Algerian terror suspects want to go home

Four Algerians detained for up to four years without charge or trial as terrorist suspects say they will return home to face torture because they can no longer face the “cruelty” Britain has inflicted on them. In a letter to the Guardian, the four men, who are held in Long Lartin prison, say they have been on hunger strike for a week in protest at their treatment. The men were arrested in August and September last year and told they would be deported because they posed a threat to national security. The men and their supporters say they face torture if returned to Algeria, and the government has been trying to negotiate a deal whereby Algeria would promise not to ill-treat any deported terrorism suspects.

They also say that since they agreed three weeks ago to leave Britain, the Home Office has not cooperated with the Algerian authorities in facilitating their return.

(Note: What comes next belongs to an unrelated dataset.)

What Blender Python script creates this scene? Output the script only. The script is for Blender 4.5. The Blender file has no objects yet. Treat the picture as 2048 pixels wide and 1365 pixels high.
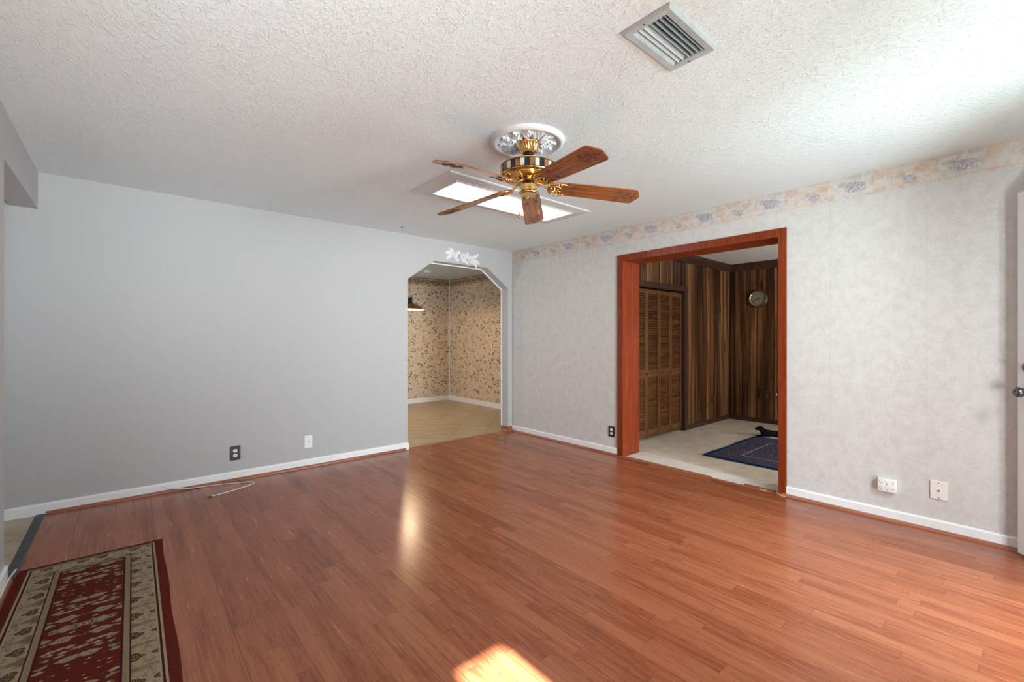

In the letter the four say: “We know that we face torture in our country of origin but some of us have come to the decision that a quick death is preferable to the slow death we feel we are enduring here.”

The four, who cannot be named for legal reasons, continue: “We have watched some of our members go mad under the strain; we have watched our families suffer and some of us believe that the only thing that we can do is to go forward into the fire even though we believe we will be burned.”

The Home Office says 29 foreign nationals have been ordered to be deported since July 7 2005, because they are alleged to be a threat to national security. A Home Office spokesman could not say how many were still in detention or on bail, what their nationalities were, or whether they had been previously tried and acquitted. Details of the four willing to return are sketchy, but at least two were detained without charge or trial in maximum security prisons, then subjected to control orders before being arrested last year and threatened with deportation. One was acquitted of the ricin plot after the crown dropped the case against him.

The four say the outside world is largely ignorant of their plight: “We know that the population at large in this country, including Muslims, knows nothing of what has happened to us. We write to ask that you help us break the silence. We are all on hunger strike and have been so now for a week.”

The letter from the four came as another Algerian began an appeal against the government’s decision to deport him.

The man, known only as Y, was cleared by a jury of involvement in the plot to produce the poison ricin and attack London with it. No ricin was ever produced, it later emerged, and yesterday the government told the hearing the man was the leader of an Algerian terrorist group, the DHDS, and had been a keyholder at the Finsbury Park mosque, which was linked to terrorism through the cleric Abu Hamza.

The government also says Y would not be at risk of ill treatment if deported to Algeria.

A Home Office spokesman said of the four Algerians: “We want to facilitate their return as soon as possible.”